Precision Higgs Couplings in Neutral Naturalness Models: an Effective Field Theory Approach

TL;DR

This paper studies how Higgs coupling measurements can constrain neutral naturalness models, using an effective field theory approach to connect model parameters with collider observables and explore the potential reach of future experiments.

Contribution

It develops a framework to derive dimension-six operators from neutral naturalness models and assesses collider sensitivity to new physics scales up to around 2.8 TeV.

Findings

Collider measurements can probe new physics up to 2.7-2.8 TeV.

Inclusion of Higgs invisible decays enhances sensitivity.

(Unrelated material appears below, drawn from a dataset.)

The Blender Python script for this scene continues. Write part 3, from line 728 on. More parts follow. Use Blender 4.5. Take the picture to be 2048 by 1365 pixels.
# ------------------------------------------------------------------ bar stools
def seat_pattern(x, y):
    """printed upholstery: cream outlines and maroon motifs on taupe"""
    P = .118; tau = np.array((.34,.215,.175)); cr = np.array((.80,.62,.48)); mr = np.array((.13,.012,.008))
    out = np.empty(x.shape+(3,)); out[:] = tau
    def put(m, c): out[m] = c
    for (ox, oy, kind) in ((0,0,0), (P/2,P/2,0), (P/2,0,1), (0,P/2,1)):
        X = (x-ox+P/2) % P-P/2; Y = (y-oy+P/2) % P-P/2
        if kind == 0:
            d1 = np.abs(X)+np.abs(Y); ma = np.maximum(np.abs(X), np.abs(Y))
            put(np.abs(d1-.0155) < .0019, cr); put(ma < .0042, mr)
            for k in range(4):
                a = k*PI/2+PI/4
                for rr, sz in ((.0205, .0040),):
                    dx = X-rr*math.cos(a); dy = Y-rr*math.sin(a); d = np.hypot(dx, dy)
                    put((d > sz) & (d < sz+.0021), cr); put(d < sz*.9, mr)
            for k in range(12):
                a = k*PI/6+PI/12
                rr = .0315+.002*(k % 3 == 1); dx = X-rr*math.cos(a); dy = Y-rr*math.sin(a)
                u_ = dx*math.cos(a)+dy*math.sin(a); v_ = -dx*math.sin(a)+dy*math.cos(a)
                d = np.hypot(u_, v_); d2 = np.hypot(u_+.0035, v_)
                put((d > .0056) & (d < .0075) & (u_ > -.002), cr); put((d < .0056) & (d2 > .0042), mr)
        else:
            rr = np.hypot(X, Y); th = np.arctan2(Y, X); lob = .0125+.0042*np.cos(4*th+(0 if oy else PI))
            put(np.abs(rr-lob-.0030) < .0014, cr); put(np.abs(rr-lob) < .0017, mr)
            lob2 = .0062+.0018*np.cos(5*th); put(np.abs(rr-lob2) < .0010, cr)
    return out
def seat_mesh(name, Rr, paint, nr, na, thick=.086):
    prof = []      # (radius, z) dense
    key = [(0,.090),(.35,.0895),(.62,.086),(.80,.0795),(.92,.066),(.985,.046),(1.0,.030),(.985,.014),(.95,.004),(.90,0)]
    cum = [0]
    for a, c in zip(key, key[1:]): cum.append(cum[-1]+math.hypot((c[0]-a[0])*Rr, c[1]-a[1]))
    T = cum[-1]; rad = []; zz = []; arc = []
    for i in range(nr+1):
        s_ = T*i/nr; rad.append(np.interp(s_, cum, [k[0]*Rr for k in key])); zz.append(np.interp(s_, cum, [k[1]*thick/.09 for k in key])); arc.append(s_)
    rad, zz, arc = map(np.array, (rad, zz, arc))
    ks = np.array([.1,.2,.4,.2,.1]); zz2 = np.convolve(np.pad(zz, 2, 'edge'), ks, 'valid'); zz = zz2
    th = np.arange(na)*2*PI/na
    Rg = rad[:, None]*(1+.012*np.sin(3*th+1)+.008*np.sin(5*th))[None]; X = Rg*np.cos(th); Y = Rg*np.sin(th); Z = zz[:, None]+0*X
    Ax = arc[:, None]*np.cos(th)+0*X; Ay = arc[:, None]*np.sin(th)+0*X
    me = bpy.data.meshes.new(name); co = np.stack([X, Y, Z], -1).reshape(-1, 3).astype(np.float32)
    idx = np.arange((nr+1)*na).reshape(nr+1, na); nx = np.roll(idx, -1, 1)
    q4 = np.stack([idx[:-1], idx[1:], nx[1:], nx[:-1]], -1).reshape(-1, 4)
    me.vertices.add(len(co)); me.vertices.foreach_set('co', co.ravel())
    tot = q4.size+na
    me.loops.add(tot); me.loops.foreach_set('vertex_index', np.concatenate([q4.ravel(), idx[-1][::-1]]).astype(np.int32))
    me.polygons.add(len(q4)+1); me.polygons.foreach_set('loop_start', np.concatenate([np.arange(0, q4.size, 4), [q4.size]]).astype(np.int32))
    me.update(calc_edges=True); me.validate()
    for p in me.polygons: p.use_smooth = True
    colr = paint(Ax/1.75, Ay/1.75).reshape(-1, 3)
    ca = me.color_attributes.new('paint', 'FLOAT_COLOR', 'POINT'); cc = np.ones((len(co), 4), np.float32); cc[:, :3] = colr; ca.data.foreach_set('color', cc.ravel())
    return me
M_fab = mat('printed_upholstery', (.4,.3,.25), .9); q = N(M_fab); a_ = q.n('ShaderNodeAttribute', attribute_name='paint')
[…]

Effective field theory links model structure to observable deviations.

Abstract

The Higgs sector in neutral naturalness models provides a portal to the hidden sectors, and thus measurements of Higgs couplings at current and future colliders play a central role in constraining the parameter space of the model. We investigate a class of neutral naturalness models, in which the Higgs boson is a pseudo-Goldstone boson from the universal SO(N)/SO(N-1) coset structure. Integrating out the radial mode from the spontaneous global symmetry breaking, we obtain various dimension-six operators in the Standard Model effective field theory, and calculate the low energy Higgs effective potential with radiative corrections included. We perform a chi-square fit to the Higgs coupling precision measurements at current and future colliders and show that the new physics scale could be explored up to 2.7 (2.8) TeV without (with) the Higgs invisible decay channels at future Higgs factories.